UPI notices something I pointed out over a week ago: the US has perfected the blitzkrieg.
They go on to say, talking about the upcoming battle to control Baghdad:
The U.S. commanders know what the cities of Leningrad and Stalingrad did to the blitzkrieg experts of 1940. To avoid that fate, and demonstrate the flexibility in the face of new challenges that really tests an army's mettle, the victors of Blitzkrieg 2003 have to learn some asymmetric tactics of their own.
There are two kinds of generalship needed in an army, political and battlefield. Eisenhower was a political general, who was able to bring together the staff and generate the plans and arrange the political conditions with allies and do all of the other things to set the conditions for victory. Patton, in contrast, was a battlefield general, capable of executing his commander's intent brilliantly to bring about victory even when the conditions weren't quite set correctly. Political generals wage campaigns, and battlefield generals fight them out on the ground. General Franks is the political general for the war on terror.
General Franks has planned two brilliant campaigns now in the last three years. Afghanistan was a guerilla war by special forces and proxies, with limited conventional army support and extensive air support, to bring down an entrenched government in forbidding mountainous terrain, and it succeeded quickly and at low cost. Iraq is a conventional stand-up fight, with elements of guerilla combat in the rear areas (this time with the enemy acting as guerilla), and will come to be seen as one of the most brilliant armor campaigns ever conceived. In other words, General Franks has fought and won two very different campaigns in very different circumstances in three years, both done brilliantly with great speed and low cost, and both with the end of toppling hostile regimes.
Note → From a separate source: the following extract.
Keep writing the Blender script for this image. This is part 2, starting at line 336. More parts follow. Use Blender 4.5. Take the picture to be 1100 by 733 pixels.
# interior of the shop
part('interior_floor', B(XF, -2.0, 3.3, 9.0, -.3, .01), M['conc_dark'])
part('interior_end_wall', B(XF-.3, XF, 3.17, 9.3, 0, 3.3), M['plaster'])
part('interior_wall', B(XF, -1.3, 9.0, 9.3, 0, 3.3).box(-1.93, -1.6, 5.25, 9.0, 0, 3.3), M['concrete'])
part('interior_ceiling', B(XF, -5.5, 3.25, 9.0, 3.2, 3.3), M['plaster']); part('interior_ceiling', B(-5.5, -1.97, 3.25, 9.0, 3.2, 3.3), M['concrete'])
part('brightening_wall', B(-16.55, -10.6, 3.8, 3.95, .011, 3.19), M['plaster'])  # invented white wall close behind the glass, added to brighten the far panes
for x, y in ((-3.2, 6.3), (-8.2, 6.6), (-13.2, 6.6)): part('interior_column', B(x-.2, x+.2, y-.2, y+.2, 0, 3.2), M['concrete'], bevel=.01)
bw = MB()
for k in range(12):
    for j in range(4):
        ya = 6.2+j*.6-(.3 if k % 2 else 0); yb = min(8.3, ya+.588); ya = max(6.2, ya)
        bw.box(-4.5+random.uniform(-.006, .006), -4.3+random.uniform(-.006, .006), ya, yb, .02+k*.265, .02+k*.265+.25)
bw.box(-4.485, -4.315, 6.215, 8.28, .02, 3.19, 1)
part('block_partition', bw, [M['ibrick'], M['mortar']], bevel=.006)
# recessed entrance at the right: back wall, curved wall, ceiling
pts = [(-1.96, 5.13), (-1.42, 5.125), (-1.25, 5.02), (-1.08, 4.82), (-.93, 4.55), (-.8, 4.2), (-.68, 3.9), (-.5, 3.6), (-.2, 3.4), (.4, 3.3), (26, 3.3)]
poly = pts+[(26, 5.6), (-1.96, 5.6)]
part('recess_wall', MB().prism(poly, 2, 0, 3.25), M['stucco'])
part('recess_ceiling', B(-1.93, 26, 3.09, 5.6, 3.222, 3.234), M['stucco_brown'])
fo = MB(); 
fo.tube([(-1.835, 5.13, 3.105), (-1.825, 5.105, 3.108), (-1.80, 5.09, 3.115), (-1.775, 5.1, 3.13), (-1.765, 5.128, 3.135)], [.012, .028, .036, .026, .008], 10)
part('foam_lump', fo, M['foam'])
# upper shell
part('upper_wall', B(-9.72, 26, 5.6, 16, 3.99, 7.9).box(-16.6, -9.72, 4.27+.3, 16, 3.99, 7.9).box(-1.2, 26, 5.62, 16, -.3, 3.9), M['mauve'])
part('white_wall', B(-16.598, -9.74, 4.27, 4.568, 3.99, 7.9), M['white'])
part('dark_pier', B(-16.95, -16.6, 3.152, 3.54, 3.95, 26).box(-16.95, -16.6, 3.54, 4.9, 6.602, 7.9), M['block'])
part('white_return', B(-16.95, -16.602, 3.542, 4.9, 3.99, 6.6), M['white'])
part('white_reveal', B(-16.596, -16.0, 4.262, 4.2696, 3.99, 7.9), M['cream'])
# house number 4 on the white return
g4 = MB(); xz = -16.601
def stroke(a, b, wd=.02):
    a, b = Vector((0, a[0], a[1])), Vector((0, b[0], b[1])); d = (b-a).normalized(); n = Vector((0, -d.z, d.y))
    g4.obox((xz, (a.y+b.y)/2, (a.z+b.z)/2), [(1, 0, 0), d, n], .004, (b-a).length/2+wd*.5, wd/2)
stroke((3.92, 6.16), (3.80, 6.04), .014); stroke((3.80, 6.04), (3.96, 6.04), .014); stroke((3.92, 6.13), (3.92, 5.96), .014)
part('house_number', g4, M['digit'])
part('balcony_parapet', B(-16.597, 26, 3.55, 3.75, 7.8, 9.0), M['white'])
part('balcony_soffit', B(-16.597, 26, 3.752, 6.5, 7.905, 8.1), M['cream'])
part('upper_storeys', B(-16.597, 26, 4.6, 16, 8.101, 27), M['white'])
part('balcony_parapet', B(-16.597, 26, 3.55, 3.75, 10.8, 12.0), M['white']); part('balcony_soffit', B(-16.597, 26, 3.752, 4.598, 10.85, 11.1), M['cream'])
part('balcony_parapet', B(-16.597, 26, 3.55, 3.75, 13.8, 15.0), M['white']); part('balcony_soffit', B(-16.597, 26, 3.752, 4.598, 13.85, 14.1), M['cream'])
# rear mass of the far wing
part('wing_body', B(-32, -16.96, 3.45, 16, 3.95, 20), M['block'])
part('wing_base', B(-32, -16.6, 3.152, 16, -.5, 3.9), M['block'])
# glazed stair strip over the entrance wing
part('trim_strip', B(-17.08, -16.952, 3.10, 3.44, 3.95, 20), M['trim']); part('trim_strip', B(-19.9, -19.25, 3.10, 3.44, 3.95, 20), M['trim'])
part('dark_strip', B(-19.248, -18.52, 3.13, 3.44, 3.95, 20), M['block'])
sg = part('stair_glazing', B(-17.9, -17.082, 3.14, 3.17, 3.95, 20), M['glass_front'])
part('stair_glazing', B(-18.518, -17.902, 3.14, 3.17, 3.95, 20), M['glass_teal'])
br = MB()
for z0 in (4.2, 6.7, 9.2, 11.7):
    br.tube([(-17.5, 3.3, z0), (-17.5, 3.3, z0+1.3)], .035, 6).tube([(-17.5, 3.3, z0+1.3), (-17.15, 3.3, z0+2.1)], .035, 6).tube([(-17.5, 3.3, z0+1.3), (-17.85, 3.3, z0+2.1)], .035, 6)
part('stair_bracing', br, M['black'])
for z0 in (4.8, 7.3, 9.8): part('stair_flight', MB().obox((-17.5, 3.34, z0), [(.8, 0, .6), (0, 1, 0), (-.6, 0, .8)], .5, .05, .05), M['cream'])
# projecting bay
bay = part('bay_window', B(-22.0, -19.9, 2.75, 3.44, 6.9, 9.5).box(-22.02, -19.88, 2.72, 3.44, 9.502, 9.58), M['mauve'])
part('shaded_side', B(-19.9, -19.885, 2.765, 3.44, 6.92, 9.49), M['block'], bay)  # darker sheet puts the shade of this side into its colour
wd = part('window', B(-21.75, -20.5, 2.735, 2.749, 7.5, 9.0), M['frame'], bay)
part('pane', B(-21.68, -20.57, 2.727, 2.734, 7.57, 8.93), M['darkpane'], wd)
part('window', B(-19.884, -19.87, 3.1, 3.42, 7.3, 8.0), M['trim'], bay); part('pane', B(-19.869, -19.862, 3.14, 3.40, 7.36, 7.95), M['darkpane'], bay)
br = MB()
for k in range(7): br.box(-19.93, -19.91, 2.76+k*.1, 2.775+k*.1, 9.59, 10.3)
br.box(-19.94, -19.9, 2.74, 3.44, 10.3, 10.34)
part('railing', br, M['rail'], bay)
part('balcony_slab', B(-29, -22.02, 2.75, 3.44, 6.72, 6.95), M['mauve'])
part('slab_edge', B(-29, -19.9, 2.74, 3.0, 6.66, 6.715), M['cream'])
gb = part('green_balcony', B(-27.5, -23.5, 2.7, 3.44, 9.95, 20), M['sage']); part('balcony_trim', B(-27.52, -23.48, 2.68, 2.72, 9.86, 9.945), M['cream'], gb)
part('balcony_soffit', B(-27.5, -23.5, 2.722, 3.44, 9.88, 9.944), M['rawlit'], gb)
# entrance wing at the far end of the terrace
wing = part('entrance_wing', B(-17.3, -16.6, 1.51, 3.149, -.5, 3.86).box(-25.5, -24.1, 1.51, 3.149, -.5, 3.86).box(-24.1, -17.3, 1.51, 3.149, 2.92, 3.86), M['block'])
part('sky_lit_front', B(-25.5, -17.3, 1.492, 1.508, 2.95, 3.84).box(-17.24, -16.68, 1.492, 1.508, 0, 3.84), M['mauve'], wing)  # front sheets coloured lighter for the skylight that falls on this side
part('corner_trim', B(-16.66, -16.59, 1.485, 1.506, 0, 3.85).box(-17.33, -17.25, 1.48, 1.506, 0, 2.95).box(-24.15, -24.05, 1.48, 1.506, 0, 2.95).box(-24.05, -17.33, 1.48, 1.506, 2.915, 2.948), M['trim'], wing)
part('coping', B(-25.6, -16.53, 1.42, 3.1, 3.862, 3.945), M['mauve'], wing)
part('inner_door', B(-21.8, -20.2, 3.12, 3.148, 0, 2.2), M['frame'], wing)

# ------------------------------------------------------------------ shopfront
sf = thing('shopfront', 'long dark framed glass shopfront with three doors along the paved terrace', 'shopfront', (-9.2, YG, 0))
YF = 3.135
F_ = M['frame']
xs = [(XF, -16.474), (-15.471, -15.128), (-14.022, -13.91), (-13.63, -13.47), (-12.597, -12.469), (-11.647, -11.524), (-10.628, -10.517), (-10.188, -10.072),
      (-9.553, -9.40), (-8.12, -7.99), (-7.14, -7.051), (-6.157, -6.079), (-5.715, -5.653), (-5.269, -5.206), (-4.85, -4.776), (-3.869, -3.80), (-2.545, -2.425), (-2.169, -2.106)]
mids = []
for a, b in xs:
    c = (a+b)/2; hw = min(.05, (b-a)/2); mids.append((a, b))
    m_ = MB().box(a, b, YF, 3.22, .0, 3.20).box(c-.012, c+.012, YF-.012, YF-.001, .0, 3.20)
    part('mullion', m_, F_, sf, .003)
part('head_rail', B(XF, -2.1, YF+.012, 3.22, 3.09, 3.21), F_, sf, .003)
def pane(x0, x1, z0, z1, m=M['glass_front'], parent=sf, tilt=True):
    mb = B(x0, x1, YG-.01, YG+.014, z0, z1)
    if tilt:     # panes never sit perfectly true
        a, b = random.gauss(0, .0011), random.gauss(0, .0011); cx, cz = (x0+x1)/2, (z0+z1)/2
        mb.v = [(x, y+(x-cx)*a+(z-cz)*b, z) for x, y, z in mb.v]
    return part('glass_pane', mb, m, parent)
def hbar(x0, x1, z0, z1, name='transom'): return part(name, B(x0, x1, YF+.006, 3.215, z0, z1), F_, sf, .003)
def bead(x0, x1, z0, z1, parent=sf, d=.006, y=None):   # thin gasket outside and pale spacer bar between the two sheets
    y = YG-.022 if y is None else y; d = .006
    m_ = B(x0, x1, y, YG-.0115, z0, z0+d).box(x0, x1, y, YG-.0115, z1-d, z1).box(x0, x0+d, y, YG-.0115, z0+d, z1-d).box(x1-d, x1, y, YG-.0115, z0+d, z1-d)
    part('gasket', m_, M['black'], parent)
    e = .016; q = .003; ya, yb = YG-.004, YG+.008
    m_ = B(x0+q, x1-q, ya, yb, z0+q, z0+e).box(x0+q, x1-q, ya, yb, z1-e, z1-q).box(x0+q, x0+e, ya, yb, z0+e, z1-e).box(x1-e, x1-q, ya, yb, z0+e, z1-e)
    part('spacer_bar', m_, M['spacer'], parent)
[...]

General Franks will be remembered along with Grant, Eisenhower and Creighton Abrams as among the most successful theater commanders America has ever produced. His most important accomplishment, in my opinion, has been to show our enemies that there is no safe terrain, no safe situation, in which the US military cannot fight and win quickly and at low cost. The one thing he has not yet shown is that we can do this in large-scale urban combat. I have a feeling, though, given his record, that he is about to teach our enemies quite an interesting lesson about urban combat.
UPDATE (6/20/05): I should note that I never meant political general in the sense of what Franks himself calls "Title 10 Motherfuckers", but rather those generals whose combat job necessarily involves interaction with foreign allies at the ministerial level. The Title 10 generals are just military bureaucrats, really, rather than what I tend to think of as useful general officers. The second thing that's interesting is that, in retrospect, it was not General Franks, but a few captains, majors and a colonel who reinvented urban warfare by sending in armored columns to unhinge the Baghdad defense. This should be regarded as a supreme achievement of our military: mid-level officers felt comfortable upending both doctrine and history to do what was right.